One Year Off-Grid: Our Journey at Cornish Cottage Homestead
- Sarah Cooper

- Sep 10
- 3 min read
A year ago, we stood at the edge of a new chapter, not entirely by choice. Life, as it sometimes does, nudged us forward—or rather, uprooted us—from our home on a Devon farm, where wide fields and the hum of rural solitude had been our home for years. Through no fault of our own, we found ourselves here, on Cornwall’s wild coast, in an 1850s stone coach house once an award-winning off-grid holiday let. What began as uncertainty has bloomed into a journey of grit, growth, and unexpected joy. This is our story of one year off-grid at Cornish Cottage Homestead—a tale of solar hiccups, wood-fired feasts, and learning to thrive in a home that’s as rugged and resilient as the sea beyond our door.

A New Home, A New Challenge
The coach house, with its thick stone walls and history as a Victorian lawyer’s carriage stop, felt like stepping into a storybook. It was charming but daunting—no mains electricity, no gas, just a trickle of mains water to keep us tethered to the grid. Coming from life on a farm, we were no strangers to rural quirks, but off-grid living with three tech-savvy kids demanded creativity. Our first task? Power and internet. We rigged up solar panels and a wind turbine, paired with batteries, inverters, and charge controllers. Sounds simple, right? Hardly. Our first setup was a comedy of errors—think flickering lights and a charge controller that seemed to have a vendetta. But necessity is a fast teacher. We tweaked, tinkered, and learned, and now our system hums (most days). Starlink brought internet, pricier than we’d like but a lifeline for schoolwork and our family’s online world.
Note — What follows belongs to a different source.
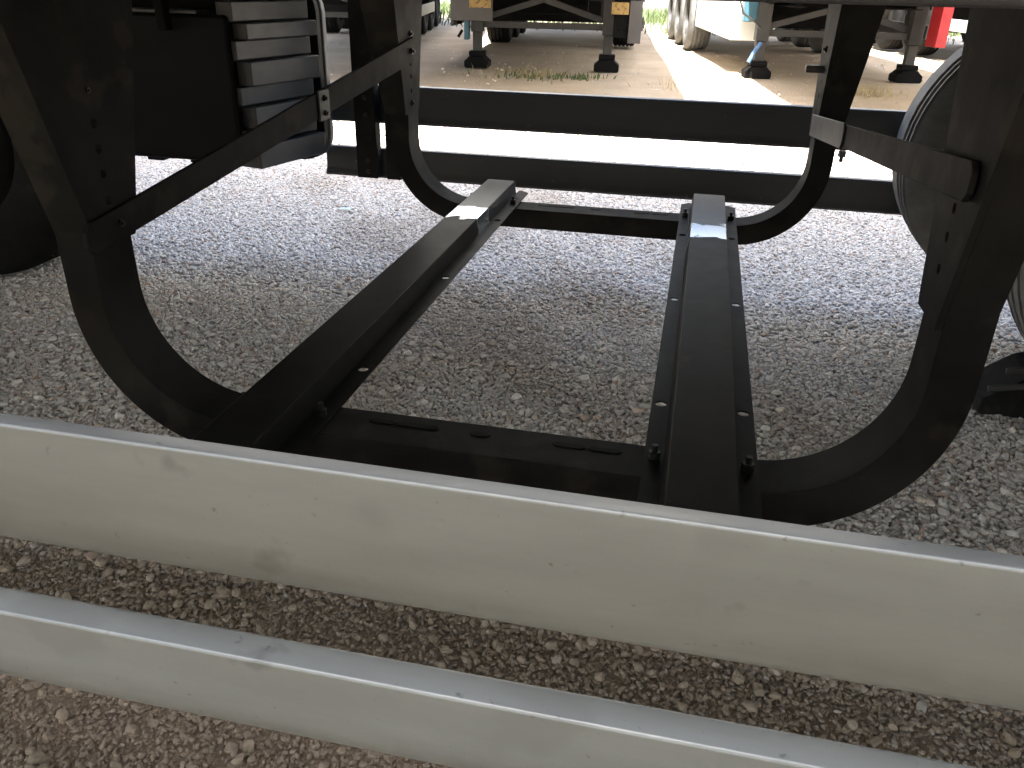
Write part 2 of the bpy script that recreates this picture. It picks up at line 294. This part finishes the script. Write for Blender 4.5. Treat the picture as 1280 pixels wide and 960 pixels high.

Cooking, Growing, and Learning
The kitchen became our heart. With only an LPG gas hob and a wood-fired range, we’ve mastered hearty stews and fresh-baked bread, though my éclairs—well, let’s just say they’re a work in progress (you may have seen my efforts in my social media posts!). The range’s warmth fills the coach house, and its crackle is our soundtrack. Our large garden is slowly transforming into a kitchen haven, bursting with herbs, courgettes, and tomatoes. I’ve been devouring online composting and growing courses, turning our scraps into black gold and our polytunnels into veggie sanctuaries, roped down against Cornwall’s fierce coastal winds.
Foraging has become a family adventure. The small woodland and coastal path yield blackberries, herbs, and the occasional mushroom, teaching us to live with the land. We’ve planted raspberry canes, strawberries, grape vines, and gooseberry bushes, with the kids pitching in—sometimes reluctantly, but they love eating the results. We batch-cook and freeze, bake weekly treats, and source organic when we can’t grow or forage. Next up, we’re eyeing fishing to stock our larder, leaning into the sea’s bounty just steps away-well a 300ft windy path down (and back up again) to be more precise.
Embracing the Off-Grid Life
No central heating? No problem. The wood burners keep us cosy, and we’ve always preferred layering up and cracking a window open for that fresh coastal air. The stone walls hold heat like a warm embrace, making even stormy nights feel snug. Chickens and ducks supply eggs, and we’ve savoured a pheasant stew from a local gift of game. Repurposing is our ethos—our vintage Singer sewing machine, which has appeared on our feed, stitches new life into old fabrics. Soon, we’ll mill our own grain for flour, chasing the satisfaction of homemade bread from seed to slice.
The Good, The Bad, and The Future
Off-grid life isn’t all rosy. Cloudy days test our solar setup, and the learning curve is steep. But the good days—sunlit harvests, kids laughing as they gather eggs, the smell of woodsmoke—outweigh the bad. We’re not ready to quit the family business yet, but this homestead is our future. We’re exploring rainwater collection to cut our last grid tie, dreaming of more land to expand our vision. Through storms and sunshine, we’re growing—literally and figuratively—into a life that’s as wild and wonderful as Cornwall’s coast.